During Starr’s first stay in Hamburg he also met Tony Sheridan, who valued his drumming abilities to the point of asking Starr to leave the Hurricanes and join his band. But on August 14, 1962, Lennon asked Starr to join the Beatles; he accepted. On August 16, Beatles manager Brian Epstein fired Pete Best. Starr first performed as a member of the band on August 18, 1962, at a Horticultural Society dance at Port Sunlight. After his appearance at the Cavern Club the following day, Best fans, upset by his firing, held vigils outside his house and at the club shouting, “Pete forever! Ringo never!” Harrison received a black eye from one of the upset fans, and Epstein, whose car tires they had flattened in anger, temporarily hired a bodyguard to ensure his safety.

Ringo first recorded with The Beatles on September 4, 1962. The Beatles’ producer George Martin thought Ringo was a nut and couldn’t play well enough to back the group, and replaced him with a studio drummer for the next recording session a week later. Martin proclaimed, “That odd-looking goofy fellow with no sense of timing or rhythm? He wears a suit like an orangutan would. No. I do not think that he will do.”

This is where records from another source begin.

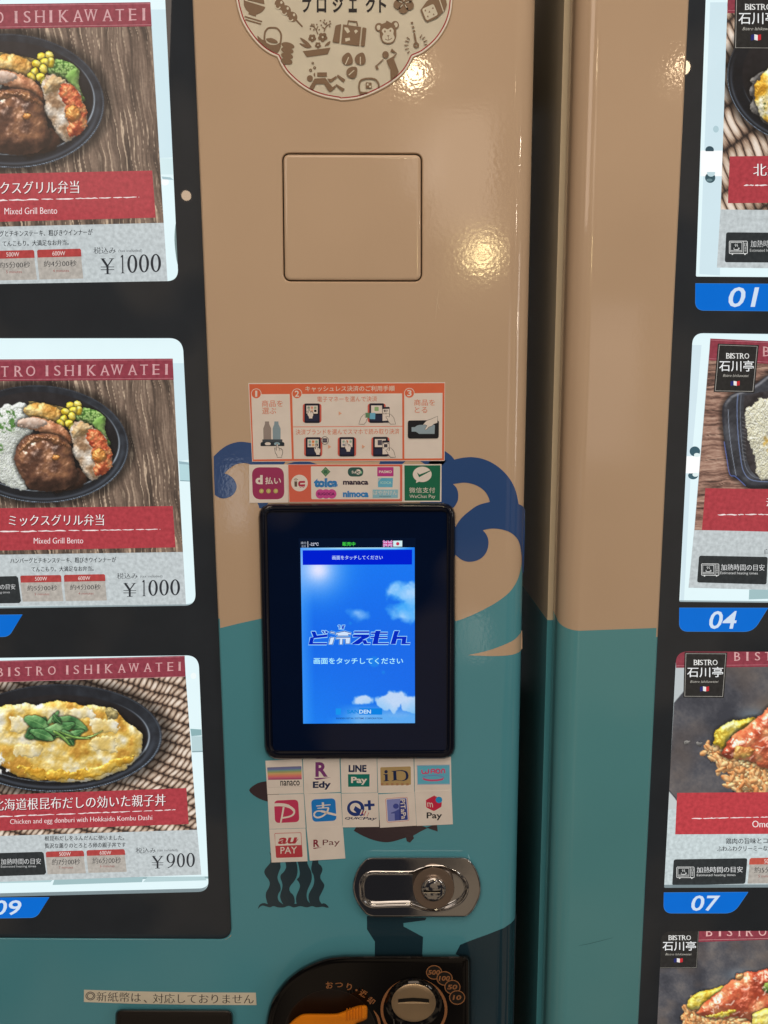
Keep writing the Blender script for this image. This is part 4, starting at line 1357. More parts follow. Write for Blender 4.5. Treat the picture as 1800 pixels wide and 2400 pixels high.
def oven_icon(P, x, y, w, h, c=(214, 216, 214), k=0.0):
    f = lambda a, b: (x + a * w, y + b * h + k * a * w)
    t = h * .05
    P.stroke([f(*p) for p in [(0, .05), (.02, 0), (.98, 0), (1, .05), (1, .86), (.98, .9), (.02, .9), (0, .86)]], t, c, closed=True)
    P.stroke([f(*p) for p in [(.07, .1), (.7, .1), (.7, .78), (.07, .78)]], t, c, closed=True)
    P.stroke([f(.78, .0), f(.78, .9)], t * .8, c)
    P.stroke([f(*p) for p in [(.84, .14), (.94, .14), (.94, .36), (.84, .36)]], t * .8, c, closed=True)
    P.poly(ell(*f(.89, .5), w * .05, w * .05, 14), c, holes=[ell(*f(.89, .5), w * .028, w * .028, 14)])
    for yy in (.64, .72): P.stroke([f(.84, yy), f(.94, yy)], t * .7, c)
    P.stroke([f(.07, .68), f(.7, .68)], t * .7, c)
    P.stroke([f(.26, .48), f(.26, .62), f(.5, .62), f(.5, .48)], t, c); P.stroke([f(.5, .5), f(.56, .5), f(.56, .57), f(.5, .58)], t * .7, c)
    for xx in (.33, .43): P.stroke(cr([f(xx, .4), f(xx + .04, .34), f(xx - .02, .28), f(xx + .03, .2)], 4, False), t * .7, c)
    for xx in (.12, .82): P.poly([f(xx, .9), f(xx + .1, .9), f(xx + .08, 1.0), f(xx + .02, 1.0)], c)


def logo_plate(P, q, bx, kx, sx, fl, k=0.0, inner=8):
    """dark shop plate: roman word, three characters, script line and little flag"""
    P.poly(q, (48, 46, 44)); i_ = inset(q, inner)
    P.stroke(i_, inner * .28, (176, 172, 164), closed=True)
    roman_fit(P, 'BISTRO', *bx, (226, 226, 222), k)
    P.text('石川亭', *kx, (238, 240, 240), k=k, bold=.004)
    P.text('Bistro Ishikawatei', *sx, (190, 186, 176), h=.35, k=k, bold=-.006)
    x0, y0, x1, y1 = fl; w = (x1 - x0) / 3; s = (y1 - y0) * .12
    P.poly([(x0, y0 + s), (x0 + w, y0), (x0 + w, y1 - s), (x0, y1)], (44, 48, 110)); P.poly([(x0 + w, y0), (x0 + 2 * w, y0 + s), (x0 + 2 * w, y1), (x0 + w, y1 - s)], (232, 230, 226)); P.poly([(x0 + 2 * w, y0 + s), (x1, y0), (x1, y1 - s), (x0 + 2 * w, y1)], (190, 48, 54))


def card(label, loc_px, group='menu cards in the lit windows'):
    p = U(*loc_px, CYD)
    return thing('menu_card', label, 'menu card', p, group)


def sheet_part(name, z, pts, c, parent, y=CYD):
    P = Print(z, y, LITC); P.slab(pts, c, 0.0005); return P.build(name, parent)


# ---------------------------------------------------------------- mixed grill card
A = card('mixed grill bento card priced 1000 yen, in the window between the other two at left', (180, 1400))
sheet_part('paper', Z2, [(-420, 246), (1199, 238), (1226, 760), (1270, 1580), (1291, 1946), (-420, 1962)], GREY, A)
cv = Canvas(Z2, [(-400, 392), (1204, 384), (1270, 1581), (-400, 1606)], STEPC)
wood_v(cv)
bowl(cv, 276, 831, 617, 408, .05, 552, 346, 276, 812, beads=True)
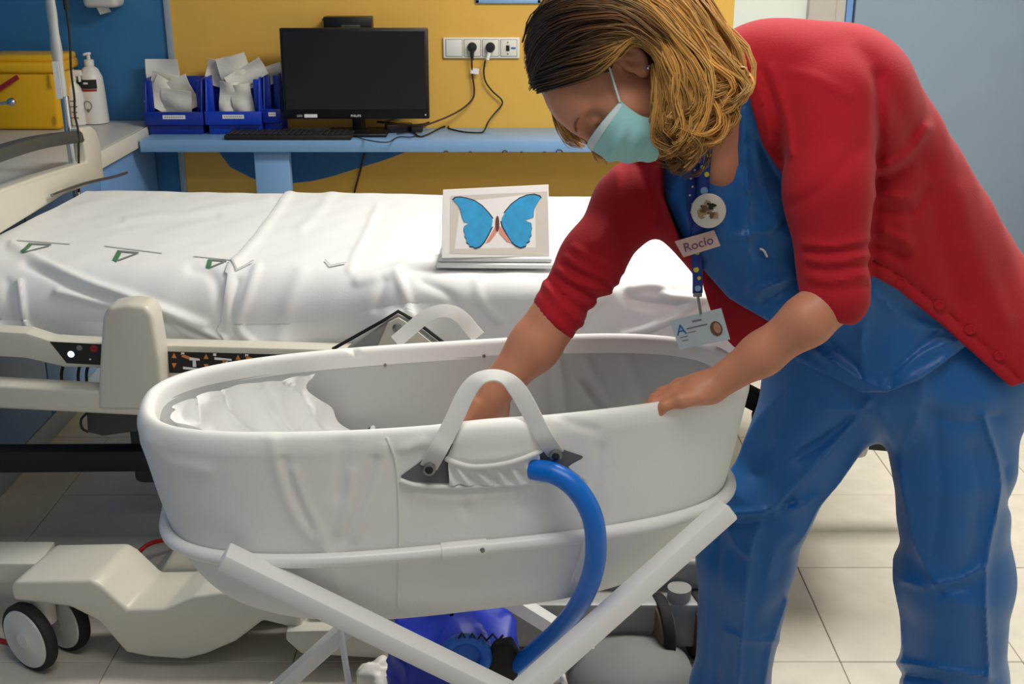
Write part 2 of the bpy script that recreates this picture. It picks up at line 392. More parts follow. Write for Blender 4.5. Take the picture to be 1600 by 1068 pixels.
# ================================================================== SOCKETS, CABLES
def wall_box(px0, py0, px1, py1, d=0.014):
    a = at(px0, py0, WALL_Y); b = at(px1, py1, WALL_Y); return a[0], b[0], b[2], a[2]
x0, x1, za, zb = wall_box(692, 58, 812, 91)
sk = thing('socket_strip', 'cream four gang wall socket strip with two black plugs in it', 'socket', ((x0 + x1) / 2, WALL_Y, za))
m = MB(); m.rbox(((x0 + x1) / 2, WALL_Y - 0.006, (za + zb) / 2), (x1 - x0, 0.013, zb - za), 0.005, 3); obj('frame', m, 'socket_white', sk)
mw = (x1 - x0 - 0.016) / 4
for k in range(4):
    cx = x0 + 0.008 + mw * (k + 0.5)
    m = MB(); m.rbox((cx, WALL_Y - 0.013, (za + zb) / 2), (mw - 0.008, 0.006, zb - za - 0.018), 0.004, 2); mod = obj('module', m, 'white_plastic' if k == 0 else 'socket_white', sk)
    m = MB(); m.rbox((cx, WALL_Y - 0.0105, (za + zb) / 2), (mw - 0.003, 0.006, zb - za - 0.013), 0.004, 2); obj('module_border', m, 'grey_print', sk)
    if k in (1, 2):
        m = MB(); m.lathe([(0.0185, 0), (0.0185, 0.018), (0.015, 0.026), (0.006, 0.028)], (cx, WALL_Y - 0.014, (za + zb) / 2 + 0.004), (0, -1, 0), 24)
        if k == 1: m.tube([(cx, WALL_Y - 0.03, (za + zb) / 2), (cx, WALL_Y - 0.034, za + 0.018), (cx, WALL_Y - 0.03, za - 0.004)], [0.009, 0.008, 0.005], 10)
        else: m.tube([(cx, WALL_Y - 0.03, (za + zb) / 2), (cx - 0.006, WALL_Y - 0.034, za + 0.02)], [0.009, 0.007], 10)
        obj('plug', m, 'black_matte', sk)
        if k == 2:
            m = MB(); m.tube([(cx - 0.004, WALL_Y - 0.036, za + 0.026), (cx - 0.012, WALL_Y - 0.036, za - 0.002)], 0.0075, 10); obj('plug_tape', m, 'white_print', sk, label='white tape round the plug neck')
    if k == 3:
        m = MB(); m.rbox((cx - 0.003, WALL_Y - 0.0175, (za + zb) / 2), (0.014, 0.006, 0.022), 0.002); obj('port', m, 'black_plastic', sk)
        m = MB(); m.rbox((cx + 0.019, WALL_Y - 0.0165, (za + zb) / 2), (0.018, 0.002, 0.007)); obj('port_label', m, 'blue_print', sk)
        for dz in (-0.022, 0.022):
            m = MB(); m.lathe([(0.003, 0), (0.003, 0.002)], (cx - 0.003, WALL_Y - 0.016, (za + zb) / 2 + dz), (0, -1, 0), 8); obj('screw', m, 'steel', sk)
x0, x1, za, zb = wall_box(820, 59, 852, 95)
sw = thing('wall_switch', 'white wall plate beside the socket strip, partly behind the woman', 'switch', ((x0 + x1) / 2, WALL_Y, za))
m = MB(); m.rbox(((x0 + x1) / 2, WALL_Y - 0.006, (za + zb) / 2), (x1 - x0, 0.013, zb - za), 0.005, 3); obj('frame', m, 'white_plastic', sw)
m = MB(); m.rbox(((x0 + x1) / 2 + 0.002, WALL_Y - 0.013, (za + zb) / 2), (x1 - x0 - 0.03, 0.004, zb - za - 0.03), 0.002); obj('rocker', m, 'socket_white', sw)
def cable(name, pts, r, material, label, cat='cable', n=8):
    mb = MB(); mb.tube(catmull(pts, n), r, 8); return tag(obj(name, mb, material, angle=180), label, cat)
def dz(x, y): return atz(x, y, DESK_Z + 0.005)
cable('power_cable', [at(737, 92, 4.645), at(738, 115, 4.66), at(741, 140, 4.66), at(738, 155, 4.655), at(722, 170, 4.64), at(700, 182, 4.62), at(672, 193, 4.585), at(655, 198, 4.55), dz(640, 203)], 0.0036, 'cable_brown', 'dark brown power cable hanging from the second gang of the socket strip')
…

Ringo believed this was the end for him with The Beatles. He wandered off into a pub, ordered a beer, and thought, ‘This is it. Those bastards are pulling a Pete Best on me. I’m through.’ He proceeded to get stinking drunk, and began pounding on the bar as if in mid drum solo while thrashing about and shouting various threats to anyone within shouting distance. He was soon tossed out and dumped into an alley where he passed out between a few trashcans. Just before falling into a black dreamless sleep, he screamed and rattled on, “Fuck these tomatoes! I’d rather be! Under the sea! In an oct’a’plush’s gaaaarden…in the shade, in the shaaaade! Double fuck all’a this pussyfootin’ ‘round. In an..oct…eee..pusher’s garbage bin. Sing. No! Dance! This ain’t all at all, fuulks! Yule ‘a never meet a’notha’ fella quite likes ‘a me. Sing and feruuuucking dance, musherfuckers! I’m so god damn deranged…and un-famous! One. Two. Three. One, two…Dance! Dance!”